I don't really remember anything from Crash that was "hard to watch." I'm also surprised that it is on Showtime already, so I'm kind of hoping that she watched this Crash by accident.

After wrapping it up with a quick "Love you, Mom," she realized that she forgot to mention the best part:

"P.S. I also tried to watch Liza with a Z, but it was awful – what a ho. She was on Ellen’s talk show one night last week, and she must be the world’s biggest idiot."

So there's your news. Mammograms are no fun, Crash is kind of rough, and Liza Minelli is a ho.


Anonymous said...

this is unrelated (although if i were to comment on the post, i would say i felt uncomfortable reading it, which is not neccessarily a bad thing): i just saw this on dcist:
"If you're a Mason student trying to pick up that chin, check out one of our most recent Three Stars, Shwa, at GMU's Jazzman's Cafe.
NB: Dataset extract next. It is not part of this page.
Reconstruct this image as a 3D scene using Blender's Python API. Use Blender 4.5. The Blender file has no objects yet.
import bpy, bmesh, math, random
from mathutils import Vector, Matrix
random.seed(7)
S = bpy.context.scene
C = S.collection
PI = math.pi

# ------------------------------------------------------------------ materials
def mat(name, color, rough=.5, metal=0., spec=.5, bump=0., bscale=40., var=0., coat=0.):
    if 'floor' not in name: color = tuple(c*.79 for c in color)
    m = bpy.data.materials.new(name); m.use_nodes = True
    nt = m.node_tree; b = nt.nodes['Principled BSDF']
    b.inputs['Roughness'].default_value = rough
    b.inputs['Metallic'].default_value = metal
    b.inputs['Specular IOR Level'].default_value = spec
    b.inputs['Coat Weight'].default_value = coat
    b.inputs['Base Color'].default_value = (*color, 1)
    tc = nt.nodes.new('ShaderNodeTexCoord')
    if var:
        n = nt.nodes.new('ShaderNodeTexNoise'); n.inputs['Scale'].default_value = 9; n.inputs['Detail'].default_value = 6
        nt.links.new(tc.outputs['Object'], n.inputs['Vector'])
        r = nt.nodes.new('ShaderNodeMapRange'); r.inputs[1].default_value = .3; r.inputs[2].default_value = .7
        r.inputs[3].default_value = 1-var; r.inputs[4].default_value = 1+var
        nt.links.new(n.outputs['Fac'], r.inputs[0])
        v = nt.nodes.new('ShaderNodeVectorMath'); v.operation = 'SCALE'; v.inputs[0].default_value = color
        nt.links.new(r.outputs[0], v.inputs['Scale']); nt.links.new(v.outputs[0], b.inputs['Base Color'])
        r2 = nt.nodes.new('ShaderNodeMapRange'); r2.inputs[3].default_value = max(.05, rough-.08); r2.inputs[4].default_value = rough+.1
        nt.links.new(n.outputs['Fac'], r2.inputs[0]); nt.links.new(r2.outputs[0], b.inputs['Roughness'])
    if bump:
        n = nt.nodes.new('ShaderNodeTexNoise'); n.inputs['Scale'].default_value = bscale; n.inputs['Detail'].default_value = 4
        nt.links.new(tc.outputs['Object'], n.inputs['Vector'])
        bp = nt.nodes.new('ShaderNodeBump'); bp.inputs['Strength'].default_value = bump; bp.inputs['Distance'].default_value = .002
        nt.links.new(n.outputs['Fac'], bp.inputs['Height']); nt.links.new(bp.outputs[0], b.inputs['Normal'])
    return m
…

A college student's schedule will make it easier to enjoy this 4 p.m. show, but if you're in the neighborhood, stop on by."

A) Who knew Shwa played music still?
B) Where is this Jazzman's Cafe? I've spent a lot of time on the GMU campus, and I've never heard of it.
C) Speaking of things I did not know about GMU, I had no idea GMU has a basketball team until ten days ago.

meg who is sorry her phone died last friday afternoon

Christina said...

I love your mom, but not as much as your dad, you should tell the story about you pooping in the kitchen trashcan next! That'll be a real crowd pleaser!!!

Tyler said...

CHRISTINA. I did NOT poop in the trashcan.

Here's the real story:
I was sleepwalking once (age ten at the OLDEST) and I walked into the kitchen and almost - ALMOST - peed in the trashcan.

My brother is the one who took a shit in the yard. He was five, I think.

I don't think I want to talk about bathroom topics anymore. It gets everyone over-excited.

Christina said...

That's not what I heard, that's certainly NOT what your FATHER told me, and I think he's a far more credible source than you, and now all of the internet knows you pooped in your kitchen trashcan, weren't you like 13? I think that's what your dad said.

Tyler said...

That is a LIE! He told the story about me peeing in the trashcan, and then started talking about the pooping in the yard incident when my brother (what was he thinking?!) said, "No, that was me."


Tyler said...

PS. Let's remember that my "credible" father was once caught peeing in our yard by the neighbor's daughter.

Christina said...

I really don't think your father would do that, that's just disgusting. Only children or adults with body issues would do that.

Christina said...

Oh and I heard your neighbor's daughter was a not so credible eh.

Tyler said...

Lady, stop leaving me comments. I don't know you!